-- begin --

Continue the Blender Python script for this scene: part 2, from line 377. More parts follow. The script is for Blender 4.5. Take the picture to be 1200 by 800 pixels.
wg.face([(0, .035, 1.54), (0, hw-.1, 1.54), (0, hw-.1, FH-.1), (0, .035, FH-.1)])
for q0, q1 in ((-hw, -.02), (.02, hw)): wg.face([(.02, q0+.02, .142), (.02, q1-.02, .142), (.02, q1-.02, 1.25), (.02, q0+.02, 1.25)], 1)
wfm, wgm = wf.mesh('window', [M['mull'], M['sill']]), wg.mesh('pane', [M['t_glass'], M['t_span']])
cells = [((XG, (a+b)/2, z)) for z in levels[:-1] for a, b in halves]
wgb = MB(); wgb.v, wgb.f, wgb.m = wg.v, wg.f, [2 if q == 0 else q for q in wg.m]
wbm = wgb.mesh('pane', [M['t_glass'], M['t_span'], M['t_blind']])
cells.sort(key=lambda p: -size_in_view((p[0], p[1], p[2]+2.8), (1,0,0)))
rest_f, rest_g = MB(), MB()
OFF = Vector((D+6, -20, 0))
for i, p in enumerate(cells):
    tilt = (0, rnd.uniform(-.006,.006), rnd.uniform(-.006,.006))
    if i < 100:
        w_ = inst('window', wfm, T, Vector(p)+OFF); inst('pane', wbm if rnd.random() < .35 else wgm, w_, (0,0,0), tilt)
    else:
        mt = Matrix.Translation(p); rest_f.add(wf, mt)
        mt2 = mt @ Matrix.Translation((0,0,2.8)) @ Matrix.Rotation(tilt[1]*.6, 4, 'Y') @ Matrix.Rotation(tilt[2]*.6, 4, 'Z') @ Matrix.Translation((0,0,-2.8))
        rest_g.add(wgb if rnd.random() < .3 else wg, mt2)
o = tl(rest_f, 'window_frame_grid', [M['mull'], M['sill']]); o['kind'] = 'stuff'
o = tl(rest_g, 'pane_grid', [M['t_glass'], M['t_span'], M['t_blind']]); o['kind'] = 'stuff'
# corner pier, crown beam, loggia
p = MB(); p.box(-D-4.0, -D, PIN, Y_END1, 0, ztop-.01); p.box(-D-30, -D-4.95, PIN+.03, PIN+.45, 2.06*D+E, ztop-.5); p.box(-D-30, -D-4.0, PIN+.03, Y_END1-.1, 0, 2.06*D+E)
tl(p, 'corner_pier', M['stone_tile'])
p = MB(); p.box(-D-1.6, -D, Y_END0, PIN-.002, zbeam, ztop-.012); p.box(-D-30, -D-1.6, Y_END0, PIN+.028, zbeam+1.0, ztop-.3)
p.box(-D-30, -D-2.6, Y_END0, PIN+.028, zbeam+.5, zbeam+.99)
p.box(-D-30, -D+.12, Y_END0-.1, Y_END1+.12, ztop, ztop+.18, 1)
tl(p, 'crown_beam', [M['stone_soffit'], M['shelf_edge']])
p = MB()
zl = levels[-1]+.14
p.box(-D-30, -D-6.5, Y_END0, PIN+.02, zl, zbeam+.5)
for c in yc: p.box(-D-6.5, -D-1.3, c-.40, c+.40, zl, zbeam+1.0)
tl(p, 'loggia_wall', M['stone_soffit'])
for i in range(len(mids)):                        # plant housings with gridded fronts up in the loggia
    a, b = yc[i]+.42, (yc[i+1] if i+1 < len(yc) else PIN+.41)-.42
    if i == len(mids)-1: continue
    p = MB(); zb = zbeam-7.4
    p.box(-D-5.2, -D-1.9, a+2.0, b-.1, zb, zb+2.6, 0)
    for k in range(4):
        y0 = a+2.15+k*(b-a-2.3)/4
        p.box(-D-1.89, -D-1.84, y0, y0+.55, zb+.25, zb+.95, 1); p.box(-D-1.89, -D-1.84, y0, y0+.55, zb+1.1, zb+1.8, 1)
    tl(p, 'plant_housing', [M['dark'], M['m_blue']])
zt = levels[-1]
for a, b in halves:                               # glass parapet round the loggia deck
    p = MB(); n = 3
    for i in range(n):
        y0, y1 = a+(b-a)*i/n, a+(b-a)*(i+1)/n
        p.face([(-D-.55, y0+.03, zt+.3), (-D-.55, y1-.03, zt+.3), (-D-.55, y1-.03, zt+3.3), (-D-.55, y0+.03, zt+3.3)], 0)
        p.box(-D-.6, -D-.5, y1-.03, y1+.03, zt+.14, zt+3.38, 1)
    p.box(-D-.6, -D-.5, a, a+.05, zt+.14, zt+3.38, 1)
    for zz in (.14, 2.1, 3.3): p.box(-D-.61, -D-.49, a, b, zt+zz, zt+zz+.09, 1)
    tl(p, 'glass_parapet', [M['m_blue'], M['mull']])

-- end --

• **TO DO**
Copy out the data shown above without altering anything.

• **ANSWER**
Continue the Blender Python script for this scene: part 2, from line 377. More parts follow. The script is for Blender 4.5. Take the picture to be 1200 by 800 pixels.
wg.face([(0, .035, 1.54), (0, hw-.1, 1.54), (0, hw-.1, FH-.1), (0, .035, FH-.1)])
for q0, q1 in ((-hw, -.02), (.02, hw)): wg.face([(.02, q0+.02, .142), (.02, q1-.02, .142), (.02, q1-.02, 1.25), (.02, q0+.02, 1.25)], 1)
wfm, wgm = wf.mesh('window', [M['mull'], M['sill']]), wg.mesh('pane', [M['t_glass'], M['t_span']])
cells = [((XG, (a+b)/2, z)) for z in levels[:-1] for a, b in halves]
wgb = MB(); wgb.v, wgb.f, wgb.m = wg.v, wg.f, [2 if q == 0 else q for q in wg.m]
wbm = wgb.mesh('pane', [M['t_glass'], M['t_span'], M['t_blind']])
cells.sort(key=lambda p: -size_in_view((p[0], p[1], p[2]+2.8), (1,0,0)))
rest_f, rest_g = MB(), MB()
OFF = Vector((D+6, -20, 0))
for i, p in enumerate(cells):
    tilt = (0, rnd.uniform(-.006,.006), rnd.uniform(-.006,.006))
    if i < 100:
        w_ = inst('window', wfm, T, Vector(p)+OFF); inst('pane', wbm if rnd.random() < .35 else wgm, w_, (0,0,0), tilt)
    else:
        mt = Matrix.Translation(p); rest_f.add(wf, mt)
        mt2 = mt @ Matrix.Translation((0,0,2.8)) @ Matrix.Rotation(tilt[1]*.6, 4, 'Y') @ Matrix.Rotation(tilt[2]*.6, 4, 'Z') @ Matrix.Translation((0,0,-2.8))
        rest_g.add(wgb if rnd.random() < .3 else wg, mt2)
o = tl(rest_f, 'window_frame_grid', [M['mull'], M['sill']]); o['kind'] = 'stuff'
o = tl(rest_g, 'pane_grid', [M['t_glass'], M['t_span'], M['t_blind']]); o['kind'] = 'stuff'
# corner pier, crown beam, loggia
p = MB(); p.box(-D-4.0, -D, PIN, Y_END1, 0, ztop-.01); p.box(-D-30, -D-4.95, PIN+.03, PIN+.45, 2.06*D+E, ztop-.5); p.box(-D-30, -D-4.0, PIN+.03, Y_END1-.1, 0, 2.06*D+E)
tl(p, 'corner_pier', M['stone_tile'])
p = MB(); p.box(-D-1.6, -D, Y_END0, PIN-.002, zbeam, ztop-.012); p.box(-D-30, -D-1.6, Y_END0, PIN+.028, zbeam+1.0, ztop-.3)
p.box(-D-30, -D-2.6, Y_END0, PIN+.028, zbeam+.5, zbeam+.99)
p.box(-D-30, -D+.12, Y_END0-.1, Y_END1+.12, ztop, ztop+.18, 1)
tl(p, 'crown_beam', [M['stone_soffit'], M['shelf_edge']])
p = MB()
zl = levels[-1]+.14
p.box(-D-30, -D-6.5, Y_END0, PIN+.02, zl, zbeam+.5)
for c in yc: p.box(-D-6.5, -D-1.3, c-.40, c+.40, zl, zbeam+1.0)
tl(p, 'loggia_wall', M['stone_soffit'])
for i in range(len(mids)):                        # plant housings with gridded fronts up in the loggia
    a, b = yc[i]+.42, (yc[i+1] if i+1 < len(yc) else PIN+.41)-.42
    if i == len(mids)-1: continue
    p = MB(); zb = zbeam-7.4
    p.box(-D-5.2, -D-1.9, a+2.0, b-.1, zb, zb+2.6, 0)
    for k in range(4):
        y0 = a+2.15+k*(b-a-2.3)/4
        p.box(-D-1.89, -D-1.84, y0, y0+.55, zb+.25, zb+.95, 1); p.box(-D-1.89, -D-1.84, y0, y0+.55, zb+1.1, zb+1.8, 1)
    tl(p, 'plant_housing', [M['dark'], M['m_blue']])
zt = levels[-1]
for a, b in halves:                               # glass parapet round the loggia deck
    p = MB(); n = 3
    for i in range(n):
        y0, y1 = a+(b-a)*i/n, a+(b-a)*(i+1)/n
        p.face([(-D-.55, y0+.03, zt+.3), (-D-.55, y1-.03, zt+.3), (-D-.55, y1-.03, zt+3.3), (-D-.55, y0+.03, zt+3.3)], 0)
        p.box(-D-.6, -D-.5, y1-.03, y1+.03, zt+.14, zt+3.38, 1)
    p.box(-D-.6, -D-.5, a, a+.05, zt+.14, zt+3.38, 1)
    for zz in (.14, 2.1, 3.3): p.box(-D-.61, -D-.49, a, b, zt+zz, zt+zz+.09, 1)
    tl(p, 'glass_parapet', [M['m_blue'], M['mull']])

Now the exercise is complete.